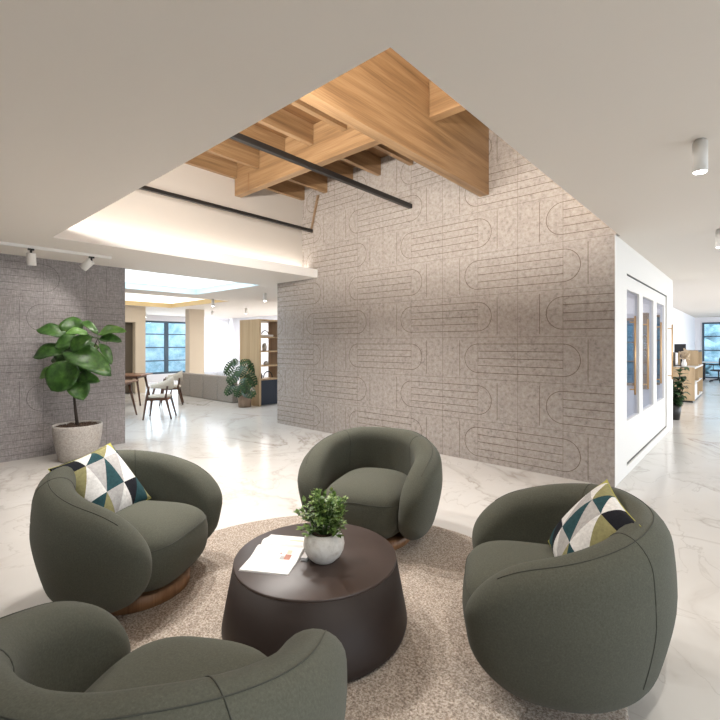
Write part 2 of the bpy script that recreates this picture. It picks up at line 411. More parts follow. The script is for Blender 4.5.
# black linear tracks
mb = MB(); mb.box(-3.685, -3.628, RY0+.004, W-.004, 3.44, 3.50, bev=.004)
tag(mb.build('track_light', M['black']), 'long black linear track under the rafters, nearer the deep beam', 'track light', 'black linear tracks')
mb = MB(); mb.box(-5.775, -5.725, RY0+.004, W-.004, 3.45, 3.50, bev=.004)
tag(mb.build('track_light', M['black']), 'thin black linear track in front of the white upper wall', 'track light', 'black linear tracks')
mb = MB(); mb.rings([[(-5.765,W-.035,3.50),(-5.745,W-.035,3.50),(-5.745,W-.004,3.50),(-5.765,W-.004,3.50)],[(-5.60,W-.035,4.058),(-5.56,W-.035,4.058),(-5.56,W-.004,4.058),(-5.60,W-.004,4.058)]], smooth=False)
tag(mb.build('wooden_strut', M['oakD']), 'thin slanting brown strut on the patterned wall above the left track end', 'strut')

# glazed white partition (plane X = XR)
Y0, Y1 = W+.0, 9.72
openings = [(5.83, 6.68), (6.93, 7.79), (8.08, 8.86)]
def wall_with_holes(mb, x0, x1, y0, y1, z1, holes):
    ys = y0
    for (a, b, zb, zt) in holes:
        mb.box(x0, x1, ys, a, 0, z1); mb.box(x0, x1, a, b, 0, zb); mb.box(x0, x1, a, b, zt, z1); ys = b
    mb.box(x0, x1, ys, y1, 0, z1)
mb = MB()
wall_with_holes(mb, XR-.10, XR, W+.125, Y1, C, [(5.80, 9.0, .10, 2.31)])
mb.box(XR-.10, XR, W+.002, W+.125, 0, C)
tag(mb.build('wall_right', M['white']), kind='structure')
d1 = empty('door_1', (XR-.05, 5.8, .1)); tag(d1, kind='structure')
mb = MB(); q = .028
mb.box(-q, q, .01, 3.19, .016, .50); mb.box(-q, q, .01, 3.19, 2.04, 2.20)
ys = .01
for a, b in openings + [(9.15, 9.2)]:
    mb.box(-q, q, ys, min(a-5.8, 3.19), .50, 2.04); ys = b-5.8
mb.build('door_leaf', M['white'], d1)
mb = MB()
for a, b in openings: mb.box(-.004, .004, a-5.8, b-5.8, .50, 2.04)
mb.build('pane', M['glassp'], d1)
for y in (.27, 1.14, 2.26, 3.30):
    mb = MB(); X = .085 if y < 3.2 else .11
    mb.tube([(X, y, .80), (X, y, 1.73)], .011, 10)
    mb.tube([(.03 if y < 3.2 else .05, y, .86), (X, y, .86)], .008, 8); mb.tube([(.03 if y < 3.2 else .05, y, 1.66), (X, y, 1.66)], .008, 8)
    mb.build('door_handle', M['brass'], d1)
mb = MB(); mb.box(-.046, .046, .0, 3.2, 2.203, 2.209); mb.build('track_slot', M['black'], d1)
mb = MB(); mb.box(-.046, .036, .01, 3.19, .0005, .012); mb.build('floor_gap_shade', M['black'], d1)  # black strip standing for the shade in the gap under the leaf

# room behind the partition
mb = MB(); mb.box(-6.0, XR-.10, 9.9, 10.0, 0, C); tag(mb.build('wall_inner_back', M['lilac']), kind='structure')
mb = MB(); mb.box(-5.0, -4.9, W+.13, 9.9, 0, C); tag(mb.build('wall_inner_left', M['lilac']), kind='structure')
def framed_window(name, label, loc, rz, w, h, cols, rows, fm, fw=.06, bar=.03, depth=.06, kind='structure', cat=None, glass='glass'):
    o = empty(name, loc, rz); tag(o, label, cat, kind=kind)
    mb = MB()
    mb.box(0, w, -depth/2, depth/2, 0, fw); mb.box(0, w, -depth/2, depth/2, h-fw, h)
    mb.box(0, fw, -depth/2, depth/2, fw, h-fw); mb.box(w-fw, w, -depth/2, depth/2, fw, h-fw)
    mb.build('window_frame', fm, o)
    mb = MB()
    for i in cols: mb.box(i*w-bar, i*w+bar, -depth*.45, depth*.45, fw, h-fw)
    for j in rows: mb.box(fw, w-fw, -depth*.4, depth*.4, j*h-bar*.6, j*h+bar*.6)
    if cols or rows: mb.build('glazing_bar', fm, o)
    mb = MB(); mb.box(fw*.5, w-fw*.5, -.003, .003, fw*.5, h-fw*.5); mb.build('pane', M[glass], o)
    return o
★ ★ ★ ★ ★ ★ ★
- WHAT THIS TASK INVOLVES
Would you return the data exactly as written, without the pictures?

- SOLUTION
Write part 2 of the bpy script that recreates this picture. It picks up at line 411. More parts follow. The script is for Blender 4.5.
# black linear tracks
mb = MB(); mb.box(-3.685, -3.628, RY0+.004, W-.004, 3.44, 3.50, bev=.004)
tag(mb.build('track_light', M['black']), 'long black linear track under the rafters, nearer the deep beam', 'track light', 'black linear tracks')
mb = MB(); mb.box(-5.775, -5.725, RY0+.004, W-.004, 3.45, 3.50, bev=.004)
tag(mb.build('track_light', M['black']), 'thin black linear track in front of the white upper wall', 'track light', 'black linear tracks')
mb = MB(); mb.rings([[(-5.765,W-.035,3.50),(-5.745,W-.035,3.50),(-5.745,W-.004,3.50),(-5.765,W-.004,3.50)],[(-5.60,W-.035,4.058),(-5.56,W-.035,4.058),(-5.56,W-.004,4.058),(-5.60,W-.004,4.058)]], smooth=False)
tag(mb.build('wooden_strut', M['oakD']), 'thin slanting brown strut on the patterned wall above the left track end', 'strut')

# glazed white partition (plane X = XR)
Y0, Y1 = W+.0, 9.72
openings = [(5.83, 6.68), (6.93, 7.79), (8.08, 8.86)]
def wall_with_holes(mb, x0, x1, y0, y1, z1, holes):
    ys = y0
    for (a, b, zb, zt) in holes:
        mb.box(x0, x1, ys, a, 0, z1); mb.box(x0, x1, a, b, 0, zb); mb.box(x0, x1, a, b, zt, z1); ys = b
    mb.box(x0, x1, ys, y1, 0, z1)
mb = MB()
wall_with_holes(mb, XR-.10, XR, W+.125, Y1, C, [(5.80, 9.0, .10, 2.31)])
mb.box(XR-.10, XR, W+.002, W+.125, 0, C)
tag(mb.build('wall_right', M['white']), kind='structure')
d1 = empty('door_1', (XR-.05, 5.8, .1)); tag(d1, kind='structure')
mb = MB(); q = .028
mb.box(-q, q, .01, 3.19, .016, .50); mb.box(-q, q, .01, 3.19, 2.04, 2.20)
ys = .01
for a, b in openings + [(9.15, 9.2)]:
    mb.box(-q, q, ys, min(a-5.8, 3.19), .50, 2.04); ys = b-5.8
mb.build('door_leaf', M['white'], d1)
mb = MB()
for a, b in openings: mb.box(-.004, .004, a-5.8, b-5.8, .50, 2.04)
mb.build('pane', M['glassp'], d1)
for y in (.27, 1.14, 2.26, 3.30):
    mb = MB(); X = .085 if y < 3.2 else .11
    mb.tube([(X, y, .80), (X, y, 1.73)], .011, 10)
    mb.tube([(.03 if y < 3.2 else .05, y, .86), (X, y, .86)], .008, 8); mb.tube([(.03 if y < 3.2 else .05, y, 1.66), (X, y, 1.66)], .008, 8)
    mb.build('door_handle', M['brass'], d1)
mb = MB(); mb.box(-.046, .046, .0, 3.2, 2.203, 2.209); mb.build('track_slot', M['black'], d1)
mb = MB(); mb.box(-.046, .036, .01, 3.19, .0005, .012); mb.build('floor_gap_shade', M['black'], d1)  # black strip standing for the shade in the gap under the leaf

# room behind the partition
mb = MB(); mb.box(-6.0, XR-.10, 9.9, 10.0, 0, C); tag(mb.build('wall_inner_back', M['lilac']), kind='structure')
mb = MB(); mb.box(-5.0, -4.9, W+.13, 9.9, 0, C); tag(mb.build('wall_inner_left', M['lilac']), kind='structure')
def framed_window(name, label, loc, rz, w, h, cols, rows, fm, fw=.06, bar=.03, depth=.06, kind='structure', cat=None, glass='glass'):
    o = empty(name, loc, rz); tag(o, label, cat, kind=kind)
    mb = MB()
    mb.box(0, w, -depth/2, depth/2, 0, fw); mb.box(0, w, -depth/2, depth/2, h-fw, h)
    mb.box(0, fw, -depth/2, depth/2, fw, h-fw); mb.box(w-fw, w, -depth/2, depth/2, fw, h-fw)
    mb.build('window_frame', fm, o)
    mb = MB()
    for i in cols: mb.box(i*w-bar, i*w+bar, -depth*.45, depth*.45, fw, h-fw)
    for j in rows: mb.box(fw, w-fw, -depth*.4, depth*.4, j*h-bar*.6, j*h+bar*.6)
    if cols or rows: mb.build('glazing_bar', fm, o)
    mb = MB(); mb.box(fw*.5, w-fw*.5, -.003, .003, fw*.5, h-fw*.5); mb.build('pane', M[glass], o)
    return o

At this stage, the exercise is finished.